Aegeus Society For Aegean Prehistory


10 November 2013

Domestic architecture in the Early Bronze Age of western Anatolia: the row-houses of Troy I

Mariya Ivanova Anatolian Studies 63 (2013): 17-33.


Excavators have put forward opposing interpretations of the architectural sequence at the Early Bronze Age site of Troy. C.W. Blegen suggested that freestanding ‘megaron’ houses determined the visual pattern of the earliest settlement, while M.O. Korfmann compared Troy I to the circular layout of the Early Bronze Age site at Demircihüyük (the ‘Anatolian settlement plan’). Post-excavation analysis of the archaeological record from the excavations (1987-1992) in ‘Schliemann’s Trench’ at Troy suggests a modification of the views of both Blegen and Korfmann. The local building tradition at Troy I was characterised by flat-roofed, long-room dwellings arranged in rows and sharing lateral walls.
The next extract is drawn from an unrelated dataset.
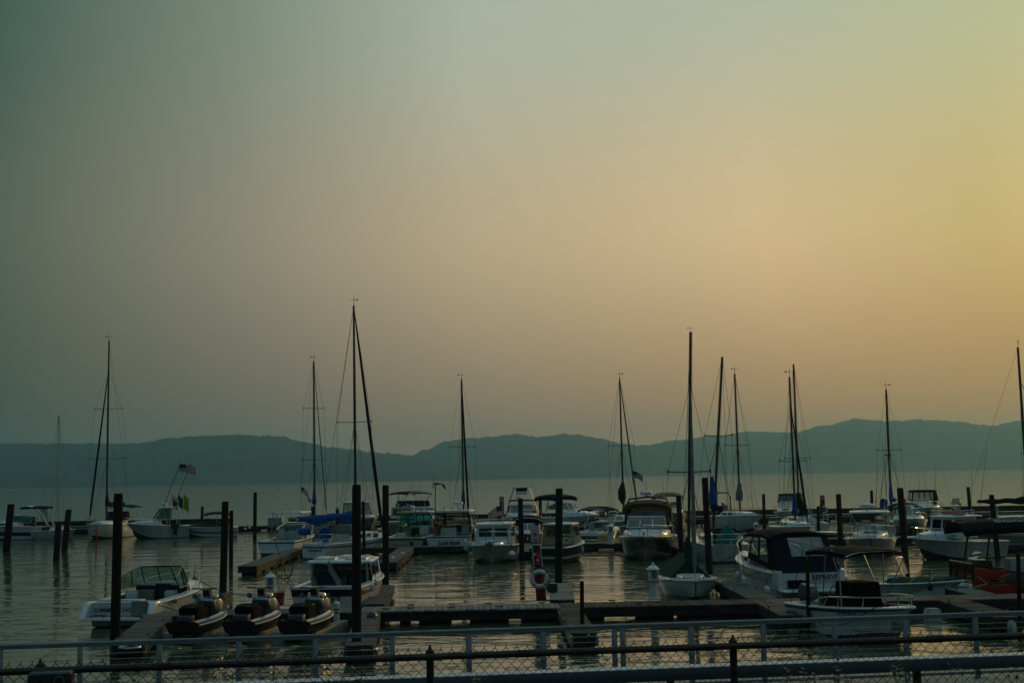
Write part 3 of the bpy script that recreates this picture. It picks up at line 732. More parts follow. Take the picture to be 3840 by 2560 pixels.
for (a, b, lab) in (((3450, 2282), (3545, 2300), 'pale foam float block beside the dark finger pier, nearest the walkway'), ((3640, 2290), (3720, 2300), 'pale foam float slab on the right side of the dark finger pier'), ((3768, 2330), (3812, 2345), 'pale foam float block at the end of the dark finger pier')):
    A = W(*a, .3); B_ = W(*b, .3); r_ = empty('foam_float', ((A.x+B_.x)/2, (A.y+B_.y)/2, 0), 0, lab, 'float'); m = MB(); m.cbox((0, 0, .12), (abs(B_.x-A.x)+.15, .5, .5), .05); m.build('block', 'foam', r_); m = MB(); m.box((0, 0, .385), (abs(B_.x-A.x)+.05, .42, .03)); m.build('lid', 'foam', r_)
# foam floats and a white fender post at the near end of the cross pier
A = W(3040, 2340, .2)
r_ = empty('foam_float', (A.x, A.y, 0), 0, 'white foam float block beside the bare post in front of the open fishing boat', 'float'); m = MB(); m.cbox((.1, 0, .15), (.55, .5, .42), .05); m.build('block', 'foam', r_); m = MB(); m.cbox((-.55, .05, .05), (.35, .5, .5), .05); m.build('block', 'foam', r_)
A = W(2962, 2345, .1)
m = MB(); m.lathe([(.03, -.35), (.085, -.3), (.09, .15), (.03, .25)], (0, 0, 0), 12); o = m.build('dock_fender', 'white_plastic', None, loc=(A.x, A.y, .2)); tag(o, 'ribbed white fender hanging in the water left of the foam block', 'fender')
# middle and far docks
finger('middle dock running behind the second row of boats', (-14.9, 90), (48, 91.5), 1.9, mt='deck_far', planks=False, cl=False, xy=True, name='middle_dock')
for X, Ya, Yb, hp, lab, sd in ((-14.7, 89.1, 72.5, None, 'long mossy finger pier left of the sailboat sinbad', 'algae_wood'), (-7.25, 89.1, 73.5, None, 'mossy finger pier with round white fenders right of the sailboat sinbad', 'algae_wood'), (.75, 89, 81.5, (-.35, .1, .3), 'short finger pier with a pale hoop right of the white pilothouse boat', 'fascia'), (10.1, 89, 79, (-.3, .1, .3), 'finger pier right of the navy hulled cruiser', 'fascia'), (18.6, 89, 80, (-.3, .1, .3), 'finger pier left of the bow-on fishing boat with radar', 'fascia'), (29.2, 89, 79.5, (-.4, .2, .3), 'finger pier right of the white lobster boat', 'fascia')):
    finger(lab, (X, Ya), (X+.25, Yb), 1.0, mt='deck_far', planks=False, cl=False, xy=True, side=sd, hoop=hp)
fd = finger('far breakwater dock with a dark board wall along its outer side', (-56, 140), (62, 131.5), 2.6, mt='deck_far', planks=False, cl=False, xy=True, name='breakwater_dock')
Lf = math.hypot(118, 8.5)
for i in range(40):
    if 8 < i < 11: continue
    m = MB(); m.box((Lf*(i+.5)/40, 1.35, .98), (Lf/40-.004, .12, .55)); m.box((Lf*(i+.5)/40, 1.37, .5), (Lf/40-.03, .1, .3)); m.build('wall_panel', 'fascia', fd)
for i in range(0, 40, 3):
    m = MB(); m.box((Lf*(i+.5)/40, -1.22, .3), (.5, .12, .3)); m.build('fender_board', 'algae_wood', fd)

# ------------------------------------------------------------------ pilings
def pile(xt, yt, xb, yb, w_, label, cap=None, band=None, mt='piling', name='piling', Y=None):
    b = W(xb, yb) if Y is None else PD(xb, yb, Y); b = V3(b.x, b.y, 0); t = PD(xt, yt, b.y); r = w_/2*b.y/F
    m = MB(); n = 12; rings = []
    for k, q in enumerate((-.35, 0, .1, .25, .4, .55, .7, .85, .97, 1.0)):
        c = b.lerp(t, q)-b; rr = r*(1.04-.08*max(0, q))*(1 if k < 9 else .93)*random.uniform(.985, 1.015)
        rings.append([(c.x+rr*math.cos(2*math.pi*i/n)*random.uniform(.985, 1.015), c.y+rr*math.sin(2*math.pi*i/n), c.z) for i in range(n+1)])
        rings[-1][-1] = rings[-1][0]
    m.grid(rings); m.add([p for p in rings[-1][:-1]], [tuple(range(n))])
    if cap:
        root = empty(name, b, 0, label, cap and 'piling'); o = m.build('post', mt, root)
        c = MB(); c.lathe([(r*1.12, -.05), (r*1.15, .05), (.02, r*2.0)], t-b, 12); c.build('cap', 'white_plastic', root)
    else:
        o = m.build(name, mt, None, loc=b); tag(o, label, 'piling')
    o['group'] = 'mooring pilings'
    return b
PILES = [
 (42, 1889, 24, 2066, 27, 'leaning dark piling at the far left in front of the cruiser with an arch'),
 (220, 1954, 211, 2100, 24, 'short dark piling in front of the small outboard sailboat'),
 (258, 1909, 241, 2066, 23, 'dark piling just right of the small outboard sailboat'),
 (444, 1849, 430, 2452, 36, 'tall dark piling in front of the stern of the white cuddy boat'),
 (845, 1879, 836, 2224, 27, 'tall piling at the end of the short wide pier'),
 (868, 1913, 866, 2130, 15, 'thinner piling at the near end of the long mossy finger pier'),
 (957, 1845, 955, 2022, 14, 'slim piling standing in open water left of the hardtop boat'),
 (759, 1898, 755, 2010, 11, 'slim piling in front of the runabout with the brown cover'),
 (1337, 1816, 1337, 2470, 35, 'tallest thick piling at the centre left, in front of the cabin boat and jet skis'),
 (1362, 1878, 1366, 2092, 12, 'slim piling just behind the thick central left piling'),
 (1446, 1818, 1446, 2212, 25, 'tall piling at the far end of the finger pier beside the cabin boat'),
 (1171, 1898, 1173, 2004, 11, 'short slim piling under the bright blue sail cover'),
 (1576, 1880, 1577, 2005, 11, 'short piling behind the two hardtop boats'),
 (1951, 1868, 1958, 2100, 19, 'piling right of the white pilothouse boat seen bow-on'),
 (2026, 1871, 2027, 1975, 12, 'slim piling right of the tower boat'),
 (2097, 1830, 2095, 2205, 28, 'thick tall piling behind the pale boarded finger pier'),
 (2182, 2178, 2184, 2400, 16, 'short thin post on the finger with pale metal edges'),
 (2544, 1857, 2557, 2100, 20, 'piling right of the navy hulled cruiser'),
 (2643, 1790, 2663, 2188, 25, 'tall thick piling behind the small sailboat with the green cover'),
 (2863, 1851, 2867, 1985, 12, 'slim piling between the bow-on sailboat and the brown canvas cruiser'),
 (3144, 1851, 3155, 2085, 20, 'piling left of the bow-on fishing boat with radar'),
 (3068, 1897, 3070, 2020, 13, 'short piling left of the red ring post on the far dock'),
 (3079, 1890, 3082, 1962, 9, 'stubby piling touching the far red ring post'),
 (3268, 1838, 3272, 1965, 12, 'slim piling behind the radar of the bow-on fishing boat'),
 (3375, 1828, 3400, 2165, 25, 'tall thick piling right of the bow-on fishing boat'),
 (3505, 1842, 3509, 1962, 13, 'slim piling in front of the cruiser with the dark clear-window canvas'),
 (3630, 1825, 3642, 1962, 13, 'slim leaning piling right of the lobster boat roof'),
 (3718, 1854, 3742, 2098, 20, 'piling behind the black awning of the pontoon boat'),
 (3818, 2073, 3826, 2390, 16, 'dark reddish post at the right edge in front of the pontoon boat'),
 (3028, 2097, 3032, 2372, 15, 'bare thin post at the stern of the open fishing boat'),
]
for q in PILES: pile(*q)
pile(1265, 1905, 1265, 2003, 13, 'short piling with a white cone cap behind the boat sinbad', cap=True)
pile(361, 1970, 361, 2056, 5, 'thin red stake in the water at the left', mt='red', name='stake')

# ------------------------------------------------------------------ promenade, railing, guard rail, chain-link fence
def online(x, y, Y0, t):
    d = ray(x, y); s_ = Y0/(d.y-t*d.x); return CAM+d*s_
ZG = 1.64; TT = .129
g = MB(); e0 = 22.2
g.add([(-60, -30, ZG), (60, -30, ZG), (60, e0+60*TT, ZG), (-60, e0-60*TT, ZG), (-60, e0-60*TT, -2), (60, e0+60*TT, -2)], [(0, 1, 2, 3), (3, 2, 5, 4)])
tag(g.build('promenade', 'concrete'), kind='structure')
g = MB()
g.add([(-60, -30, ZG+.004), (60, -30, ZG+.004), (60, 16.2+60*TT, ZG+.004), (-60, 16.2-60*TT, ZG+.004)], [(0, 1, 2, 3)])
tag(g.build('verge', 'soil'), kind='structure')
ANG = math.atan(TT)
def fence_root(name, Y0, label, cat): return empty(name, (0, Y0, ZG), ANG, label, cat)
def fx(x, y, Y0): p = online(x, y, Y0, TT); return (p.x)/math.cos(ANG)
rl = fence_root('promenade_railing', 21, 'grey metal railing with thin cables along the water edge', 'railing')
ZR = 2.656-ZG
m = MB(); m.tube([(-10.5, 0, ZR), (12.5, 0, ZR)], .027, 10); m.box((1, 0, ZR-.035), (23, .04, .03)); m.build('top_rail', 'rail_grey', rl)
m = MB(); m.box((1, 0, .09), (23, .05, .045)); m.build('bottom_rail', 'rail_grey', rl)
pm = MB(); pm.cbox((0, 0, (ZR-.05)/2), (.082, .05, ZR-.05), .008); pm.box((0, 0, .008), (.15, .12, .016)); pme = pm.mesh('post', 'rail_grey')
for x in (-300, 5, 302, 598, 895, 1183, 1470, 1758, 2037, 2304, 2335, 2592, 2862, 3130, 3396, 3660, 3925, 4180): inst('post', pme, rl, (fx(x, 2380, 21), 0, 0))
cm = MB(); cm.tube([(-10.5, 0, 0), (12.5, 0, 0)], .0035, 5); cme = cm.mesh('cable', 'alum')
for k in range(9): inst('cable', cme, rl, (0, .02, .18+k*.085))
gr = fence_root('guard_rail', 17.3, 'blue-grey box beam guard rail with a pale top edge in front of the railing', 'guard rail')
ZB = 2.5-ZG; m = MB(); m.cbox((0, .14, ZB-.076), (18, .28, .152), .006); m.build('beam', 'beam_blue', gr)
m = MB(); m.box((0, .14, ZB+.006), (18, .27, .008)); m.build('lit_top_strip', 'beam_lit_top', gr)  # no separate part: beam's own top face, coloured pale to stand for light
pm = MB(); pm.cbox((0, .14, (ZB-.152)/2), (.085, .1, ZB-.152), .006); pme = pm.mesh('post', 'rust_pipe')
for x in (-250, 680, 1600, 2523, 3455, 4390): inst('post', pme, gr, (fx(x, 2540, 17.3), 0, 0))
cf = fence_root('chain_link_fence', 9, 'rusty chain-link fence across the near foreground', 'fence')
ZC = 3.834-ZG; m = MB(); m.tube([(-5, 0, ZC), (5, 0, ZC)], .0225, 9)
for x in (-2.3, .05, 2.9): m.tube([(x-.06, 0, ZC), (x+.06, 0, ZC)], .026, 9)
m.build('top_rail', 'rust_pipe', cf)
pm = MB(); pm.tube([(0, .05, 0), (0, .05, ZC+.02)], .026, 9); pm.lathe([(.03, ZC), (.031, ZC+.03), (.014, ZC+.045), (.006, ZC+.07)], (0, .05, 0), 9); pme = pm.mesh('post', 'rust_pipe')
for x in (145, 1615, 2760, 4000): inst('post', pme, cf, (fx(x, 2500, 9), 0, 0))
wm = MB(); cell = .072; k = 0; H = 1.35; zt = ZC+.045; nseg = int(H/(cell/2)); x = -4.4
while x < 4.4:
    pts = [(x+cell/2*((i+k) % 2), .003*(1 if i % 2 else -1), zt-i*cell/2) for i in range(nseg)]
    wm.tube([(pts[0][0]+.006, 0, zt+.02)]+pts, .0032, 3); x += cell/2; k += 1
wmo = wm.build('wire_mesh', 'chain_wire', cf); wmo['kind'] = 'stuff'
# ------------------------------------------------------------------ dock furniture
def pedestal(x, y, hpx, label, z=ZD, Y=None):
    p = W(x, y, z) if Y is None else PD(x, y, Y); h = hpx*p.y/F; k = h/1.3
    root = empty('power_pedestal', (p.x, p.y, p.z), 0, label, 'pedestal', 'dock power pedestals')
    m = MB(); n = 8
    m.lathe([(.24*k, 0), (.24*k, .04*k), (.21*k, .05*k), (.15*k, .32*k), (.13*k, .62*k), (.14*k, .66*k)], (0, 0, 0), n, M=Matrix.Rotation(R(22.5), 3, 'Z')); m.build('shaft', 'white_plastic', root, ang=25)
    m = MB(); m.cbox((0, 0, .83*k), (.32*k, .32*k, .36*k), .03*k); m.build('socket_box', 'white_plastic', root)
    m = MB(); m.box((.02*k, -.168*k, .86*k), (.2*k, .02*k, .2*k)); m.build('socket_cover', 'hull_grey', root)
    m = MB(); m.lathe([(.24*k, 1.01*k), (.25*k, 1.04*k), (.2*k, 1.09*k), (.1*k, 1.16*k), (.06*k, 1.17*k), (.06*k, 1.22*k), (.035*k, 1.27*k)], (0, 0, 0), n, M=Matrix.Rotation(R(22.5), 3, 'Z')); m.build('cap', 'white_plastic', root, ang=25)
    return root
pedestal(1014, 2262, 122, 'white power pedestal on the walkway left of the red bucket')
pedestal(2452, 2246, 138, 'white power pedestal on the walkway left of the small sailboat')
pedestal(2290, 2038, 80, 'white power pedestal on the middle dock left of the navy hulled cruiser')
pedestal(2255, 1955, 48, 'white power pedestal on the far dock above the black bimini runabout', Y=132)
pedestal(2836, 2010, 56, 'white power pedestal just left of the navy canvas cruiser', Y=90.5)
pedestal(3040, 1946, 50, 'white power pedestal on the far dock left of the red ring post', Y=131)
pedestal(3342, 2010, 66, 'white power pedestal right of the bow-on fishing boat', Y=90.5)
pedestal(3406, 1940, 52, 'white power pedestal on the far dock right of the thick piling', Y=131)
pedestal(3737, 1938, 52, 'white power pedestal on the far dock near the right edge', Y=130)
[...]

This peculiar settlement layout, recurrent at coastal and inland sites in the western part of Anatolia during the early centuries of the third millennium BC but unfamiliar at this lime in the neighbouring regions of central Asia Minor and the Aegean, can be described as an Anatolian ‘row-house’ style. The present study applies the concept of vernacular architecture to the architectural record of Troy I and other contemporary ‘row-house’ sites to elucidate the social and cultural factors that shaped the domestic architectural traditions of early third-millennium western Asia Minor.